(begin)

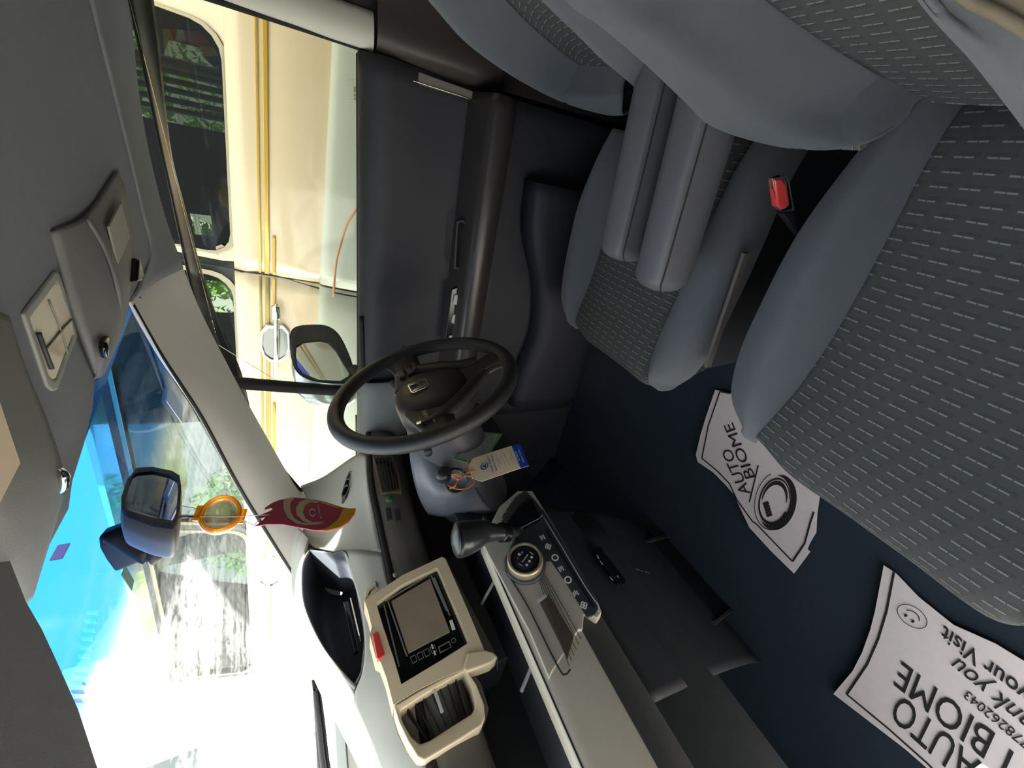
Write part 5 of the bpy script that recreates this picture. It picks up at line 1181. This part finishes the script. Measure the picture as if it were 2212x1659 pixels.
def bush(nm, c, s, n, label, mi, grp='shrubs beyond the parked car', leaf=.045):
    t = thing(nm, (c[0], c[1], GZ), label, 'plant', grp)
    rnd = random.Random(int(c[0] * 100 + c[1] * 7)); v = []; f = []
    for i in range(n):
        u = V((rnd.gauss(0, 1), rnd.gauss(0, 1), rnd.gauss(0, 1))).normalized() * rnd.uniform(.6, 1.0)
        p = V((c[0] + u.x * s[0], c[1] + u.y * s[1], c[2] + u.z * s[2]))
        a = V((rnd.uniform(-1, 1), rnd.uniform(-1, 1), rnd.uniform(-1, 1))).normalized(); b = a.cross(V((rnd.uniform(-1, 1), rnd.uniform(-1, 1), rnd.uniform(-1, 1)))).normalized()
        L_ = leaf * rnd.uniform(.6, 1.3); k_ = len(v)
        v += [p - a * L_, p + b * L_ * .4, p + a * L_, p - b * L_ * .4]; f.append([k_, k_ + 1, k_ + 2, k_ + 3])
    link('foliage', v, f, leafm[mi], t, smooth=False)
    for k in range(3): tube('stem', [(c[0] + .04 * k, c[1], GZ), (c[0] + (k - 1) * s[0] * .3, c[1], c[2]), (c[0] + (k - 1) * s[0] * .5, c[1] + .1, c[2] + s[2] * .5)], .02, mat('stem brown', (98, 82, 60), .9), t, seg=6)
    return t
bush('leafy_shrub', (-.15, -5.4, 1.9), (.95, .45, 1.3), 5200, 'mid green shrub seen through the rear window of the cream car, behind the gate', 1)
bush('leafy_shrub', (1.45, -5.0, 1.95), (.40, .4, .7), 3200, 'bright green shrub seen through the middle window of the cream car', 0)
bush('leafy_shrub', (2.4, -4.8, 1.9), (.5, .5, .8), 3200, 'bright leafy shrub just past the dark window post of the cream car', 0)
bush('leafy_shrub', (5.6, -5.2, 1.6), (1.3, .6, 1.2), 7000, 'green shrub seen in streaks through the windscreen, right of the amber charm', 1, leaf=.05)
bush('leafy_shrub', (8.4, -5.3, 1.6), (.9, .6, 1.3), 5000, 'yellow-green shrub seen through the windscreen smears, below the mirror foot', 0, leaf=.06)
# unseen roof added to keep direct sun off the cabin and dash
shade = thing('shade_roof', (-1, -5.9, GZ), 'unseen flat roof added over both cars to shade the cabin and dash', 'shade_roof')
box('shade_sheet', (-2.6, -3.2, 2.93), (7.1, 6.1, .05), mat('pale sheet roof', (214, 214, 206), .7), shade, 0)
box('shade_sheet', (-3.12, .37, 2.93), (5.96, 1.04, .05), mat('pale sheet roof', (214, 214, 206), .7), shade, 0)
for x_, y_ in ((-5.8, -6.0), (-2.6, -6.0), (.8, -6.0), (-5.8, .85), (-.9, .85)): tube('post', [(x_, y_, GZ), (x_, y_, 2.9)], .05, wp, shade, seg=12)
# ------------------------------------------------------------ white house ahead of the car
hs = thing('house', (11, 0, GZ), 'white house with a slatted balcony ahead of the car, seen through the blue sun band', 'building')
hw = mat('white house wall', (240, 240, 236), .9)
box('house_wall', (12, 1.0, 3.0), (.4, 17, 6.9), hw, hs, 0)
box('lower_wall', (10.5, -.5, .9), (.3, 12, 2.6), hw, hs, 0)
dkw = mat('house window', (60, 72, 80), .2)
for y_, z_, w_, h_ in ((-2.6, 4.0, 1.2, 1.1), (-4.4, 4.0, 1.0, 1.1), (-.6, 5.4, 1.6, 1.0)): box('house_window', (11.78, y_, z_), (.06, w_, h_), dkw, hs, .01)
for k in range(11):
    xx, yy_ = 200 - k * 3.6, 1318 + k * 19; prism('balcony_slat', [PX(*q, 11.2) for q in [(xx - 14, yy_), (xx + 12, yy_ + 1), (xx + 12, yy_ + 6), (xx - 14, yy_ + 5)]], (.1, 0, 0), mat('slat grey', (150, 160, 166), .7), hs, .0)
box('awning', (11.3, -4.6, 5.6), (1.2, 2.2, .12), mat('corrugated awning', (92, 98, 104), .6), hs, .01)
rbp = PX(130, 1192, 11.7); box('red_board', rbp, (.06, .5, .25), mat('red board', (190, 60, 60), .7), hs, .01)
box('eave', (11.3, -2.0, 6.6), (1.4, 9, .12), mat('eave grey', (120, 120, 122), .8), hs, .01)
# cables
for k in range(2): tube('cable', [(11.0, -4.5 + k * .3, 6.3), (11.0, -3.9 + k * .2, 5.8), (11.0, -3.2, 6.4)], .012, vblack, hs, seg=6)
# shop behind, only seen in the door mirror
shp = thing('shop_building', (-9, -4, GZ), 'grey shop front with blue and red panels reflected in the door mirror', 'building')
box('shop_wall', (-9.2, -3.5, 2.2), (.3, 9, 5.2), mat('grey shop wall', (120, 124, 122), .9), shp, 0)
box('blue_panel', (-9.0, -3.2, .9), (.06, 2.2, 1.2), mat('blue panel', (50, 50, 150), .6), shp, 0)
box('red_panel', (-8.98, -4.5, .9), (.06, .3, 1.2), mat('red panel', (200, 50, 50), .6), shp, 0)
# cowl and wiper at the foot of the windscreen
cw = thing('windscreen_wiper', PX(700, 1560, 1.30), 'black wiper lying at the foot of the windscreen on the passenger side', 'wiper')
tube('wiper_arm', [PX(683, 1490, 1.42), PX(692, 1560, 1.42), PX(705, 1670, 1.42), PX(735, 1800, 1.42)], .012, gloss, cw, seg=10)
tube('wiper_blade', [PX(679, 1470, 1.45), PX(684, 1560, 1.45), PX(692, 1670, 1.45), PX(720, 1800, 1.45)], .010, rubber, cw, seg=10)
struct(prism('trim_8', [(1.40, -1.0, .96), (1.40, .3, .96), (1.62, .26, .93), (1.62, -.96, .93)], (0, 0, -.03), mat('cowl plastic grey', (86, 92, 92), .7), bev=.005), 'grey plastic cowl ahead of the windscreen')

(end)

◆ Task:
Except for the pictures, copy the material above exactly.

◆ Worked answer:
Write part 5 of the bpy script that recreates this picture. It picks up at line 1181. This part finishes the script. Measure the picture as if it were 2212x1659 pixels.
def bush(nm, c, s, n, label, mi, grp='shrubs beyond the parked car', leaf=.045):
    t = thing(nm, (c[0], c[1], GZ), label, 'plant', grp)
    rnd = random.Random(int(c[0] * 100 + c[1] * 7)); v = []; f = []
    for i in range(n):
        u = V((rnd.gauss(0, 1), rnd.gauss(0, 1), rnd.gauss(0, 1))).normalized() * rnd.uniform(.6, 1.0)
        p = V((c[0] + u.x * s[0], c[1] + u.y * s[1], c[2] + u.z * s[2]))
        a = V((rnd.uniform(-1, 1), rnd.uniform(-1, 1), rnd.uniform(-1, 1))).normalized(); b = a.cross(V((rnd.uniform(-1, 1), rnd.uniform(-1, 1), rnd.uniform(-1, 1)))).normalized()
        L_ = leaf * rnd.uniform(.6, 1.3); k_ = len(v)
        v += [p - a * L_, p + b * L_ * .4, p + a * L_, p - b * L_ * .4]; f.append([k_, k_ + 1, k_ + 2, k_ + 3])
    link('foliage', v, f, leafm[mi], t, smooth=False)
    for k in range(3): tube('stem', [(c[0] + .04 * k, c[1], GZ), (c[0] + (k - 1) * s[0] * .3, c[1], c[2]), (c[0] + (k - 1) * s[0] * .5, c[1] + .1, c[2] + s[2] * .5)], .02, mat('stem brown', (98, 82, 60), .9), t, seg=6)
    return t
bush('leafy_shrub', (-.15, -5.4, 1.9), (.95, .45, 1.3), 5200, 'mid green shrub seen through the rear window of the cream car, behind the gate', 1)
bush('leafy_shrub', (1.45, -5.0, 1.95), (.40, .4, .7), 3200, 'bright green shrub seen through the middle window of the cream car', 0)
bush('leafy_shrub', (2.4, -4.8, 1.9), (.5, .5, .8), 3200, 'bright leafy shrub just past the dark window post of the cream car', 0)
bush('leafy_shrub', (5.6, -5.2, 1.6), (1.3, .6, 1.2), 7000, 'green shrub seen in streaks through the windscreen, right of the amber charm', 1, leaf=.05)
bush('leafy_shrub', (8.4, -5.3, 1.6), (.9, .6, 1.3), 5000, 'yellow-green shrub seen through the windscreen smears, below the mirror foot', 0, leaf=.06)
# unseen roof added to keep direct sun off the cabin and dash
shade = thing('shade_roof', (-1, -5.9, GZ), 'unseen flat roof added over both cars to shade the cabin and dash', 'shade_roof')
box('shade_sheet', (-2.6, -3.2, 2.93), (7.1, 6.1, .05), mat('pale sheet roof', (214, 214, 206), .7), shade, 0)
box('shade_sheet', (-3.12, .37, 2.93), (5.96, 1.04, .05), mat('pale sheet roof', (214, 214, 206), .7), shade, 0)
for x_, y_ in ((-5.8, -6.0), (-2.6, -6.0), (.8, -6.0), (-5.8, .85), (-.9, .85)): tube('post', [(x_, y_, GZ), (x_, y_, 2.9)], .05, wp, shade, seg=12)
# ------------------------------------------------------------ white house ahead of the car
hs = thing('house', (11, 0, GZ), 'white house with a slatted balcony ahead of the car, seen through the blue sun band', 'building')
hw = mat('white house wall', (240, 240, 236), .9)
box('house_wall', (12, 1.0, 3.0), (.4, 17, 6.9), hw, hs, 0)
box('lower_wall', (10.5, -.5, .9), (.3, 12, 2.6), hw, hs, 0)
dkw = mat('house window', (60, 72, 80), .2)
for y_, z_, w_, h_ in ((-2.6, 4.0, 1.2, 1.1), (-4.4, 4.0, 1.0, 1.1), (-.6, 5.4, 1.6, 1.0)): box('house_window', (11.78, y_, z_), (.06, w_, h_), dkw, hs, .01)
for k in range(11):
    xx, yy_ = 200 - k * 3.6, 1318 + k * 19; prism('balcony_slat', [PX(*q, 11.2) for q in [(xx - 14, yy_), (xx + 12, yy_ + 1), (xx + 12, yy_ + 6), (xx - 14, yy_ + 5)]], (.1, 0, 0), mat('slat grey', (150, 160, 166), .7), hs, .0)
box('awning', (11.3, -4.6, 5.6), (1.2, 2.2, .12), mat('corrugated awning', (92, 98, 104), .6), hs, .01)
rbp = PX(130, 1192, 11.7); box('red_board', rbp, (.06, .5, .25), mat('red board', (190, 60, 60), .7), hs, .01)
box('eave', (11.3, -2.0, 6.6), (1.4, 9, .12), mat('eave grey', (120, 120, 122), .8), hs, .01)
# cables
for k in range(2): tube('cable', [(11.0, -4.5 + k * .3, 6.3), (11.0, -3.9 + k * .2, 5.8), (11.0, -3.2, 6.4)], .012, vblack, hs, seg=6)
# shop behind, only seen in the door mirror
shp = thing('shop_building', (-9, -4, GZ), 'grey shop front with blue and red panels reflected in the door mirror', 'building')
box('shop_wall', (-9.2, -3.5, 2.2), (.3, 9, 5.2), mat('grey shop wall', (120, 124, 122), .9), shp, 0)
box('blue_panel', (-9.0, -3.2, .9), (.06, 2.2, 1.2), mat('blue panel', (50, 50, 150), .6), shp, 0)
box('red_panel', (-8.98, -4.5, .9), (.06, .3, 1.2), mat('red panel', (200, 50, 50), .6), shp, 0)
# cowl and wiper at the foot of the windscreen
cw = thing('windscreen_wiper', PX(700, 1560, 1.30), 'black wiper lying at the foot of the windscreen on the passenger side', 'wiper')
tube('wiper_arm', [PX(683, 1490, 1.42), PX(692, 1560, 1.42), PX(705, 1670, 1.42), PX(735, 1800, 1.42)], .012, gloss, cw, seg=10)
tube('wiper_blade', [PX(679, 1470, 1.45), PX(684, 1560, 1.45), PX(692, 1670, 1.45), PX(720, 1800, 1.45)], .010, rubber, cw, seg=10)
struct(prism('trim_8', [(1.40, -1.0, .96), (1.40, .3, .96), (1.62, .26, .93), (1.62, -.96, .93)], (0, 0, -.03), mat('cowl plastic grey', (86, 92, 92), .7), bev=.005), 'grey plastic cowl ahead of the windscreen')